How can the IRM implement its new policy framework and provide more effective recourse to project affected communities?

Following the African Development Bank’s (AfDB) third review of its accountability mechanism, the AfDB’s Board has approved a new policy framework for the Independent Recourse Mechanism (IRM). While the new policy has the potential to strengthen accountability at the institution and access to redress for communities, this outcome is dependent upon the IRM’s effective implementation of the policy. Continued engagement with civil society is key as the IRM operationalizes the new policy and the AfDB moves forward in other policy review processes that also impact protections for project affected communities.

From December 2019 to September 2021, the African Development Bank (AfDB) undertook the third review of its accountability mechanism, now called the Independent Recourse Mechanism (IRM). BIC and our partners actively engaged in the review process, which included two rounds of public consultations on key documents. We commend the AfDB and IRM Unit for their commitment to a collaborative and inclusive review process. The AfDB provided external stakeholders, including civil society organizations (CSOs), ample time to review and prepare feedback on the findings of the third review and the 2015 IRM procedures, as well as integrated several CSO recommendations in the new IRM policy framework

Following the AfDB Board’s approval of the new IRM policy in September 2021, the restructured accountability mechanism has the potential to strengthen accessibility for complainants and provide more equitable redress to African communities harmed by AfDB-financed operations. For example, the IRM is now able to consider complaints alleging human rights abuses, complaints submitted by a single person, and can now register and investigate a complaint with parallel judicial proceedings. The new policy also allows the increased participation of complainants in shaping the outcomes of IRM investigations as they can provide comments on IRM draft compliance review reports and recommendations. Other key improvements include the adoption of a zero-tolerance standard for retaliation against complainants, a responsibility for the IRM to pursue a culturally appropriate and gender-sensitive complaint process, the IRM’s ability to review complaints without Board approval, and an obligation for AfDB Management to make the existence of the IRM known to project affected persons. 

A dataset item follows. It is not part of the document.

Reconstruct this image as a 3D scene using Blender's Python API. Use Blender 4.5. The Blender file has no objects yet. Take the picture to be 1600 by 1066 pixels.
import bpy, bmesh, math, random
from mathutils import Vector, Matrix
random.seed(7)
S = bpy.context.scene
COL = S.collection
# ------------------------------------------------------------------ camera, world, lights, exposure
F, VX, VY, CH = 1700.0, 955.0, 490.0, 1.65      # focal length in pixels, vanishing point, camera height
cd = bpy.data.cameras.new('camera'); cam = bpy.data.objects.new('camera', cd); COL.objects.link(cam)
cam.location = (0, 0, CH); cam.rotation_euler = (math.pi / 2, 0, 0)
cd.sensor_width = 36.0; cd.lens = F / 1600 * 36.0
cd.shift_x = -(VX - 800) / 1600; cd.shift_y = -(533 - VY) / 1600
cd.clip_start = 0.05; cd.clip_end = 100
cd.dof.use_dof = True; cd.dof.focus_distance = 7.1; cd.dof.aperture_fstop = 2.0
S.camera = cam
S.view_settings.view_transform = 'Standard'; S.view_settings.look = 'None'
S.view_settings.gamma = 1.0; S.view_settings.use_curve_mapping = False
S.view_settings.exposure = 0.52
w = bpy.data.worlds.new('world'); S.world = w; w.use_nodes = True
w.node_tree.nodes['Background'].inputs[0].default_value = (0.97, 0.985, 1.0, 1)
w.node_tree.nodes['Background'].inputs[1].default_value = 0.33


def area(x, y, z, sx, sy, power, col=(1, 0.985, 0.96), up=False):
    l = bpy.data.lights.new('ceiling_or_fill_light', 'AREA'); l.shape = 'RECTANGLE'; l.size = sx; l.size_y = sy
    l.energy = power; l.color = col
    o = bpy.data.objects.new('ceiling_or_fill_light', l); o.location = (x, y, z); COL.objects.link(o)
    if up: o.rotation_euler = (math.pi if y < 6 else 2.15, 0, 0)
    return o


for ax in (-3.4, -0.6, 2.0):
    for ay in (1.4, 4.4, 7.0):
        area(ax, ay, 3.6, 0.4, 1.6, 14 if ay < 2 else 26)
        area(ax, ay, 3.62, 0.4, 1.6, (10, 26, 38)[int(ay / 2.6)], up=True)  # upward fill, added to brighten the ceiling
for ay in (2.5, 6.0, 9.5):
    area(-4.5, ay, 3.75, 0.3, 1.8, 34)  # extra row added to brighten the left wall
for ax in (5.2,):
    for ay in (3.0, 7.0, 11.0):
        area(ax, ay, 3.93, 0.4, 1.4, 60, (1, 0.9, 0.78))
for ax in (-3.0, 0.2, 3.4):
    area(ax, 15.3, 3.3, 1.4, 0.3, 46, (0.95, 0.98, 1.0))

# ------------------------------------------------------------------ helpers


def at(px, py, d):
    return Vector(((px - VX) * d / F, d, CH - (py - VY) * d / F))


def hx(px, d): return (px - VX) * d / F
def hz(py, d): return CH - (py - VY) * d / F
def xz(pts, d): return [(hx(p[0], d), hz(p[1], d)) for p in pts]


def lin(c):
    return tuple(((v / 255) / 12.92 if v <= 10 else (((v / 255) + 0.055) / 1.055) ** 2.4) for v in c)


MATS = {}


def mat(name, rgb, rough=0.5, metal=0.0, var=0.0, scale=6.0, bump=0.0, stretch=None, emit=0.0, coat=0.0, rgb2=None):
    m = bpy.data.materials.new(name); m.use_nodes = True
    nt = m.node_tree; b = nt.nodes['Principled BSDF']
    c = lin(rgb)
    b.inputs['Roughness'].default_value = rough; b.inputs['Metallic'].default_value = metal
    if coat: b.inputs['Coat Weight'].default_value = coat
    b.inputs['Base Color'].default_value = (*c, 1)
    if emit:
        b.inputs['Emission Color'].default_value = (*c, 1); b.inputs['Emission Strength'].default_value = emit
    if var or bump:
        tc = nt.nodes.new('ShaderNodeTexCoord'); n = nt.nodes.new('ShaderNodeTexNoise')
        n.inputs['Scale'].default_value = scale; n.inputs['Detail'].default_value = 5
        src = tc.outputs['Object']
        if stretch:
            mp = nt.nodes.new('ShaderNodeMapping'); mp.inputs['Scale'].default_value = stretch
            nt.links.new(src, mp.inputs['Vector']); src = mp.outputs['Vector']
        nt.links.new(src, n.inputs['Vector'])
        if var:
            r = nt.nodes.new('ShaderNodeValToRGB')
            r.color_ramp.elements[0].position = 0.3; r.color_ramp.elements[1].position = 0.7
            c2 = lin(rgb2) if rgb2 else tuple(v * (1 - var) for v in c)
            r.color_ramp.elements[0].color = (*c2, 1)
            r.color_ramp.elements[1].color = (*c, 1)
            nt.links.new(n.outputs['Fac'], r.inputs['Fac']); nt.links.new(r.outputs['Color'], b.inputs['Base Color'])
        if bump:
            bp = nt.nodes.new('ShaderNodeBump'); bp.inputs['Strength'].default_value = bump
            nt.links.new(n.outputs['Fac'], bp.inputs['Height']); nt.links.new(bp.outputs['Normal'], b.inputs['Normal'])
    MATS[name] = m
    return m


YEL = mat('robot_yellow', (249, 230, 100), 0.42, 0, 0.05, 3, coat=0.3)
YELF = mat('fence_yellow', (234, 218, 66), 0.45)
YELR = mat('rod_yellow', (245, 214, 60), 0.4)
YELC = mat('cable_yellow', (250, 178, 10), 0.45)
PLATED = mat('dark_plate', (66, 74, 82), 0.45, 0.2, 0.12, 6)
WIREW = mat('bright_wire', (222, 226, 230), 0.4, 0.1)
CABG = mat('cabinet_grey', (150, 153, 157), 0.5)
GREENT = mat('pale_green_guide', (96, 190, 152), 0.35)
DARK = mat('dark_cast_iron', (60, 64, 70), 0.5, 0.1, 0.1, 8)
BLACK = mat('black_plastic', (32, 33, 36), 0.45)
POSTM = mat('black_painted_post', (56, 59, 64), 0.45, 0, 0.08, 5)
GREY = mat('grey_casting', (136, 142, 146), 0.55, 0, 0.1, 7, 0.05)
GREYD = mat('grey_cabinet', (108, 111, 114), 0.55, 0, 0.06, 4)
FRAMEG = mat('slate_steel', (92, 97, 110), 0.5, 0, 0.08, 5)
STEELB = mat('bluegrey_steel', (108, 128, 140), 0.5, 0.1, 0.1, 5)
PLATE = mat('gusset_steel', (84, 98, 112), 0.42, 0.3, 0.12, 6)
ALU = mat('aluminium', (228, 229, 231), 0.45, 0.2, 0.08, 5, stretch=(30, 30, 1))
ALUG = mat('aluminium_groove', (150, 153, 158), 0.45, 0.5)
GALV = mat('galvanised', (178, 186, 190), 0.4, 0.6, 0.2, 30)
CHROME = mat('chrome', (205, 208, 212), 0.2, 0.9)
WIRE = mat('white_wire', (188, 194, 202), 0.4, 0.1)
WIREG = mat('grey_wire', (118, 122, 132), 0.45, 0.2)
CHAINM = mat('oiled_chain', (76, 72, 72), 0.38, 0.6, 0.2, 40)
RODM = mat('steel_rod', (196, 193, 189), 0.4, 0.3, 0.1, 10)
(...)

While the new policy framework is a positive step toward a more accountable AfDB, meaningful remedy for affected communities is dependent on the AfDB and IRM Unit’s effective implementation of the policy. During the implementation of the new policy, we urge the IRM Unit to: 

  1. Actively seek CSO input on how to adapt the new procedures to fit different African contexts. To carry out a culturally appropriate and gender-sensitive review process, the IRM needs to define what these principles mean in different contexts of the region. The expertise of CSOs and their direct connections with communities can help shape the IRM process to appropriately aid the complaint process in a culturally and gender sensitive manner. For example, CSOs can give feedback on the IRM’s communication and outreach strategy so that it is adaptable to different contexts, and CSOs can continuously update the IRM on what parts of the strategy work well and which do not during the implementation process. 
  2. Work with the AfDB Board and hold public consultations to develop a remedy fund framework. The AfDB accountability system is incomplete and inadequate without a mechanism in place to systematically facilitate the effective delivery of remedy. Though the new IRM processes may result in remedial action plans or agreements, experience has shown that the lack of readily available resources can be a major impediment to their implementation. The AfDB should develop a remedy fund framework, in accordance with the UN Guiding Principles, through a robust, transparent public consultation process that includes a broad range of stakeholders, including affected communities and civil society. Documents detailing the options under consideration should be publicly disclosed, and stakeholders should be given meaningful opportunities to provide comments. 
  3. Include a CSO representative on the External Advisory Group. CSOs have been instrumental in the IRM review process, amplifying the voices of the communities, and can continue to elevate community concerns and feedback as part of the External Advisory Group. This position could also serve as a liaison between the IRM Unit and CSOs, helping to bridge the communication gap between civil society and the AfDB. 

In addition to working to implement the policy in an effective and inclusive manner, the AfDB should also draw lessons from the positive outcomes of the IRM policy review process, and make review processes around other AfDB policies similarly inclusive. Specifically, AfDB should emulate the elements of the IRM consultation plan that contributed to an overall consultative, inclusive, and meaningful process in the ongoing reviews of the Disclosure and Access to Information (DAI) Policy, Climate Action Plan, and the Integrated Safeguards System (ISS). CSOs have shared their demands for a comprehensive consultation process for the upcoming ISS review, and have expressed concerns that the AfDB has not yet released a consultation plan. CSOs have shared similar concerns about the DAI review. A failure to meaningfully engage civil society in these reviews will put the AfDB well behind its peer institutions. A comprehensive and inclusive process is critical for the review of these policies that provide such critical protection to communities and the environment in AfDB-financed projects.